**Problem requirements**
Below are records; quote them exactly from the first line through the line that contains "return (f(r), f(g), f(b), 1.0)".

**Data provided**
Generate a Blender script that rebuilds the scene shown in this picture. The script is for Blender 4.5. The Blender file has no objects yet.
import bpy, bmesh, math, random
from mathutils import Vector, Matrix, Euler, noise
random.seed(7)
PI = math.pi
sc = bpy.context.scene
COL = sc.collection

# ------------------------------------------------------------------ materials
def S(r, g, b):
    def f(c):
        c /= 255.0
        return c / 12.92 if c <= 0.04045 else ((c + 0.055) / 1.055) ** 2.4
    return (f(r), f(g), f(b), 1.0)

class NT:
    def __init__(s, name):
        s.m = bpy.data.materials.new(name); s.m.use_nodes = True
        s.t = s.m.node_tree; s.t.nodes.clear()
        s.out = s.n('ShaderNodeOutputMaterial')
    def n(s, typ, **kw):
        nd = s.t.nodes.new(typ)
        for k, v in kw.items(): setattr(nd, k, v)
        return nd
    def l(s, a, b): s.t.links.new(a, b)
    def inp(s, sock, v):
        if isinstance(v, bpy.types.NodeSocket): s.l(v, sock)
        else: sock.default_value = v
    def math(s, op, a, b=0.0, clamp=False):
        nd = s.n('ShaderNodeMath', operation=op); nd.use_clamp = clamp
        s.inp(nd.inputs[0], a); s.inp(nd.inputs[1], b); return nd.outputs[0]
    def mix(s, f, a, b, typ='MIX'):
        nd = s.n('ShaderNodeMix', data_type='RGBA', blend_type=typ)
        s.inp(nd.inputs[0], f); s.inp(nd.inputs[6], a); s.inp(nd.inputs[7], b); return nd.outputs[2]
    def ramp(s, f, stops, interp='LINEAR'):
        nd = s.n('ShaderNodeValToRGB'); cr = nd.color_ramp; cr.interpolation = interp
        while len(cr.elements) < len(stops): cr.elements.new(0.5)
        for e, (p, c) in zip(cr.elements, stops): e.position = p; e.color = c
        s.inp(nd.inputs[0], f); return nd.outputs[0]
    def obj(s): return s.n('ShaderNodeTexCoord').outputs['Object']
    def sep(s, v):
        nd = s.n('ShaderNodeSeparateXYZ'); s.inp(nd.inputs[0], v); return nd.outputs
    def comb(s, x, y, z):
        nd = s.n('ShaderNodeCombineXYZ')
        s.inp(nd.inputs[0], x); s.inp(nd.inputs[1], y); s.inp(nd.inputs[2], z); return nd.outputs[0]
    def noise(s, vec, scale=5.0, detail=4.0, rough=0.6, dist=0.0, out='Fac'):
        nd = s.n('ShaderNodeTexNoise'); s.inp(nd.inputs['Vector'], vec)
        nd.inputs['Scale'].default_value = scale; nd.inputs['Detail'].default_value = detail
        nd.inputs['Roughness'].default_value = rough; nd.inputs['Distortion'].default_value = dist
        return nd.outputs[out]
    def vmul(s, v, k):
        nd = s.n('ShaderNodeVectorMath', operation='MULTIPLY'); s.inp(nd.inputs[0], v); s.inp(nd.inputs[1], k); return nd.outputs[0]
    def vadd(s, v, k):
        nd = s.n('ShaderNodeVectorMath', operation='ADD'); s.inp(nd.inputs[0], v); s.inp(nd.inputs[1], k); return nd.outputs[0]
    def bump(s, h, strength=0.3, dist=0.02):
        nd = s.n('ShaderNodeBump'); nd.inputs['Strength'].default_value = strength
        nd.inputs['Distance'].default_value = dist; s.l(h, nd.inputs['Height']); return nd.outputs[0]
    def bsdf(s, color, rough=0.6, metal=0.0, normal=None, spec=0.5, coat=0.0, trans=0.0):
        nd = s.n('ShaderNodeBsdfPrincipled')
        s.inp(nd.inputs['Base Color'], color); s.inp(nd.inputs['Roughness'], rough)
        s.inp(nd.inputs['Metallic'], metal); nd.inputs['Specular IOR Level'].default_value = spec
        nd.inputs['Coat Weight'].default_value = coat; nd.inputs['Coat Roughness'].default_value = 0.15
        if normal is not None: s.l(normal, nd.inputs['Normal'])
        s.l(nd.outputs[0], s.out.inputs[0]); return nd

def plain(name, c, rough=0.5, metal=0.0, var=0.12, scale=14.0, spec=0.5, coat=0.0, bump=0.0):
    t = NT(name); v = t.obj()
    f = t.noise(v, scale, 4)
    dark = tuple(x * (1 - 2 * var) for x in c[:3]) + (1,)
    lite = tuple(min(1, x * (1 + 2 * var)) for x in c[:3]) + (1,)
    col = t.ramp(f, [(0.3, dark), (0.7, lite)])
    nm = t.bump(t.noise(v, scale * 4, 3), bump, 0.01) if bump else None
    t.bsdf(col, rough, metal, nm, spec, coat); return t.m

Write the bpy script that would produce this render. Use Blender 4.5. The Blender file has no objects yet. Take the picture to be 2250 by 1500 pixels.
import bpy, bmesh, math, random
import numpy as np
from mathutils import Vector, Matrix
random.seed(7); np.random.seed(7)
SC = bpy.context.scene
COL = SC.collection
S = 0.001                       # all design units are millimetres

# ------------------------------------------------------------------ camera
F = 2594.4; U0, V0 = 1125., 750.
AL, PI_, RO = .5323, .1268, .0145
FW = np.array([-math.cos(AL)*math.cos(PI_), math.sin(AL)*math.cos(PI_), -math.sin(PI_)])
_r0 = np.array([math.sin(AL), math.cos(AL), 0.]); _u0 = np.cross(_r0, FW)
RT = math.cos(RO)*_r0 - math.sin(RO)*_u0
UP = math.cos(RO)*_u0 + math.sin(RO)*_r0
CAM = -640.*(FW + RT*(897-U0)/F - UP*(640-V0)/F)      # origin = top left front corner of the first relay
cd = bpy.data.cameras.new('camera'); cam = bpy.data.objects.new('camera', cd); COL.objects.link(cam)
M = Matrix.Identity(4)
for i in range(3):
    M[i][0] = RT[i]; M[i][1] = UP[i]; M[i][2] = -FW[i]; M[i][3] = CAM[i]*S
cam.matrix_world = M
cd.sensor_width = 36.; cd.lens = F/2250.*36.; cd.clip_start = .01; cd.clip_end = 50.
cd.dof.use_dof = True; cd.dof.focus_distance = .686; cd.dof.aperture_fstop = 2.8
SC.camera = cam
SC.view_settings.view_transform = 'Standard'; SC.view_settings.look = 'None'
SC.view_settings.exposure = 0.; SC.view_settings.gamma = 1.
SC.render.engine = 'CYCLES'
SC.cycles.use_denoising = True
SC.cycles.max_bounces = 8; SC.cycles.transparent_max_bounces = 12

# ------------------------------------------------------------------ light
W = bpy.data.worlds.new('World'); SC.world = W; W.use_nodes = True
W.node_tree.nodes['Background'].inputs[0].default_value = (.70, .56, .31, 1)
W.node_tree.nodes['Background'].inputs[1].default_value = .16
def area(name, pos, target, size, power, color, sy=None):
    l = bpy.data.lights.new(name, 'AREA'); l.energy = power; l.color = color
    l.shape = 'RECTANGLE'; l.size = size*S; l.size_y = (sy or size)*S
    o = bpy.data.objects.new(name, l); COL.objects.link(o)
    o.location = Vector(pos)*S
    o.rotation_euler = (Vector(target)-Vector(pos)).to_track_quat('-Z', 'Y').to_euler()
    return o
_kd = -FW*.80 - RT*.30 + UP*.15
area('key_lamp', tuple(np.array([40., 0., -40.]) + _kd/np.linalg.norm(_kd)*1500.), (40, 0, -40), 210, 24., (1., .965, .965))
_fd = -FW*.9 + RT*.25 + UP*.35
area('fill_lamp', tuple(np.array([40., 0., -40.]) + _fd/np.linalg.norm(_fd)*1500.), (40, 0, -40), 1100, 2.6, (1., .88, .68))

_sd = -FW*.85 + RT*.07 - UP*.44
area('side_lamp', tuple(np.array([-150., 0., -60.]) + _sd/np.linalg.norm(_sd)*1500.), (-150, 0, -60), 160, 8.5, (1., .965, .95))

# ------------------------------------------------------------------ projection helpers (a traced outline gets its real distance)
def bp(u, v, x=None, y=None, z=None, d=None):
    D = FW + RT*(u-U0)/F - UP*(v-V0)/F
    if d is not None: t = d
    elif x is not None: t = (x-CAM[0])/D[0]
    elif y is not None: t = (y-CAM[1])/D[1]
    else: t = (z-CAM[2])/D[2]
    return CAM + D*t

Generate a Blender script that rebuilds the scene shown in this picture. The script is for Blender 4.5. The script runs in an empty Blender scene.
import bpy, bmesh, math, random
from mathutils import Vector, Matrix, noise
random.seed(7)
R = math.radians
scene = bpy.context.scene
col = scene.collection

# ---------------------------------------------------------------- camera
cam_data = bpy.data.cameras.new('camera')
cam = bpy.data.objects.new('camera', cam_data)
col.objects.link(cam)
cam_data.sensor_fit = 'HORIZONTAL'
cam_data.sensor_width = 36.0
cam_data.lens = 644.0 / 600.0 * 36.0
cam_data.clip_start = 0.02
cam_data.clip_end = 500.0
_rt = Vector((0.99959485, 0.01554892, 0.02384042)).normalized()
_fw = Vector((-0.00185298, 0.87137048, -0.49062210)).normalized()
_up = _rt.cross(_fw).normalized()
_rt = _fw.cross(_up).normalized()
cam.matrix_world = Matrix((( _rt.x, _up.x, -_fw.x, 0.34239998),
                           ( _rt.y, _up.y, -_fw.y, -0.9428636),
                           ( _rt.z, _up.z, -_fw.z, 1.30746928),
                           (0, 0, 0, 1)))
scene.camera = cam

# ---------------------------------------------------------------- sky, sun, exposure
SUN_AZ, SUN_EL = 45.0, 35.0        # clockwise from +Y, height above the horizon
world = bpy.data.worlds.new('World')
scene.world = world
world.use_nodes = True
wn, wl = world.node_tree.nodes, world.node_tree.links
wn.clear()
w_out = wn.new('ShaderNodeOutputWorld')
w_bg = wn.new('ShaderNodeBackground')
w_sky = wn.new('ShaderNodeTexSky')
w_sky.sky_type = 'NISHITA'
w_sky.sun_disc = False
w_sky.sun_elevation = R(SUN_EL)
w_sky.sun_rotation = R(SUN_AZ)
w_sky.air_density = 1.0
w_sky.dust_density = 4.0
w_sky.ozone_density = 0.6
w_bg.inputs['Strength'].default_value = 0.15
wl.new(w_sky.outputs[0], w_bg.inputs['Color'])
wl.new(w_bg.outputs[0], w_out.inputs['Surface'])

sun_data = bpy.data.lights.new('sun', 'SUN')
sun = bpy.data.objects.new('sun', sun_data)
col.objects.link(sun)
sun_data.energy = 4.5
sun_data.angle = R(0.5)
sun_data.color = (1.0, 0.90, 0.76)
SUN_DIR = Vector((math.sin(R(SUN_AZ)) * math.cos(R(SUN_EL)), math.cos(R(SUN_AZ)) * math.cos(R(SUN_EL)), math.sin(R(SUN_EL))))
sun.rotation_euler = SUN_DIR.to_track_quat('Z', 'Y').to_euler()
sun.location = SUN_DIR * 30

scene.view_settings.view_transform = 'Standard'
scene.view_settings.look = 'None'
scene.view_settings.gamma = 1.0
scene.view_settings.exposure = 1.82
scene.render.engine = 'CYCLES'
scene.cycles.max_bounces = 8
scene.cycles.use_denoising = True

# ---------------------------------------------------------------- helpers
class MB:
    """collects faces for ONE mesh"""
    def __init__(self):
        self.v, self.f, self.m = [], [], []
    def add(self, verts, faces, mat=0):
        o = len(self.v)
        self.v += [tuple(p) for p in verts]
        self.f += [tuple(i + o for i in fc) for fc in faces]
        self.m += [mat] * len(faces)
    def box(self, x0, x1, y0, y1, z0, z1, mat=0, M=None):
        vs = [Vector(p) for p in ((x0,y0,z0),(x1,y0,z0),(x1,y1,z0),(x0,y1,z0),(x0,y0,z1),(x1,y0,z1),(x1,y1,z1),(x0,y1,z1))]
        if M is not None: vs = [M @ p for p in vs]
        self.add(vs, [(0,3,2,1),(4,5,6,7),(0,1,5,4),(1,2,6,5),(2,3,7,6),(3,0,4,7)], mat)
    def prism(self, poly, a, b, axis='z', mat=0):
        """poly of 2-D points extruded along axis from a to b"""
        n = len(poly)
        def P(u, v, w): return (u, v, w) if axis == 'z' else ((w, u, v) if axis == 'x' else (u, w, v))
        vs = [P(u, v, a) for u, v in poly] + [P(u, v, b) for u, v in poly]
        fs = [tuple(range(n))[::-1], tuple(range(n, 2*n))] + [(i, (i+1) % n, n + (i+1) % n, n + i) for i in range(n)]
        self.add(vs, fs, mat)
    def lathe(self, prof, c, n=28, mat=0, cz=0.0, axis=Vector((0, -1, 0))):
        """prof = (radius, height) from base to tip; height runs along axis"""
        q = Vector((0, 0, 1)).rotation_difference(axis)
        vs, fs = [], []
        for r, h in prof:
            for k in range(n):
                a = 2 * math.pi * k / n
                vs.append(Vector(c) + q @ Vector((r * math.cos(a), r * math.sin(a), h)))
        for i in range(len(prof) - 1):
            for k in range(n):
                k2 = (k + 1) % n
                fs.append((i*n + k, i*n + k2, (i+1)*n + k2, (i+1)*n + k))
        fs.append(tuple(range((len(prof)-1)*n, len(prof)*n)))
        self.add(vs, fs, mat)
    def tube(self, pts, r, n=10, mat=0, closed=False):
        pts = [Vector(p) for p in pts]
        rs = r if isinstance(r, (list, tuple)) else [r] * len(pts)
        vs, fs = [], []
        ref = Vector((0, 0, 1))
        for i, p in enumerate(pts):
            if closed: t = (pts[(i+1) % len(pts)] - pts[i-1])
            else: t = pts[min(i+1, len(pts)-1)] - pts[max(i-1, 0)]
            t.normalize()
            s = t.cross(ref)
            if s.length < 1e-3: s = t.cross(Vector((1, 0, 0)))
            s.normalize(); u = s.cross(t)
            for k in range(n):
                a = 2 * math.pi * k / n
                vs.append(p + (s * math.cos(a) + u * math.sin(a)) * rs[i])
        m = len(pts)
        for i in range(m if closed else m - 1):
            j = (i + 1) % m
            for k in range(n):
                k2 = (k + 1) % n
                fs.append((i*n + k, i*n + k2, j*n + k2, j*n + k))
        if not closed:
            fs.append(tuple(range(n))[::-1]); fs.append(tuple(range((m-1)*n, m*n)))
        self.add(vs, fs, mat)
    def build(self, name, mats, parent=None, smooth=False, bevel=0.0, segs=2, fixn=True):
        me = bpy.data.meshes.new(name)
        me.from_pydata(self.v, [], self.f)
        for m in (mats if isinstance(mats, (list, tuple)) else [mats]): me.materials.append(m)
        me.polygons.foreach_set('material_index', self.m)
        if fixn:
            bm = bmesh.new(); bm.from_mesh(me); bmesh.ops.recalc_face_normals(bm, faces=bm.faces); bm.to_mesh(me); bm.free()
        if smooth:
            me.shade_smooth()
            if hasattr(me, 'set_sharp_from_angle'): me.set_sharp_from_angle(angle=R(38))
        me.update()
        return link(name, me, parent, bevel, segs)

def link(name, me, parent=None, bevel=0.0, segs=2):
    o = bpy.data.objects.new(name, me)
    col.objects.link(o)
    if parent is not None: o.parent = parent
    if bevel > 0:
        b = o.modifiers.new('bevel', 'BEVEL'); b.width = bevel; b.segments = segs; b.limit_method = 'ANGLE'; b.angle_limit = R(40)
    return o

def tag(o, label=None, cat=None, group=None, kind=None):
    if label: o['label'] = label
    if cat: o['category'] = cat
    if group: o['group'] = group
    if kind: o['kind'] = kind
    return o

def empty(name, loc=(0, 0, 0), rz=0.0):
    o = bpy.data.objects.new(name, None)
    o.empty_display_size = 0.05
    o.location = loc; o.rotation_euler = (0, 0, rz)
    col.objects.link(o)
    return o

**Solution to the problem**
Generate a Blender script that rebuilds the scene shown in this picture. The script is for Blender 4.5. The Blender file has no objects yet.
import bpy, bmesh, math, random
from mathutils import Vector, Matrix, Euler, noise
random.seed(7)
PI = math.pi
sc = bpy.context.scene
COL = sc.collection

# ------------------------------------------------------------------ materials
def S(r, g, b):
    def f(c):
        c /= 255.0
        return c / 12.92 if c <= 0.04045 else ((c + 0.055) / 1.055) ** 2.4
    return (f(r), f(g), f(b), 1.0)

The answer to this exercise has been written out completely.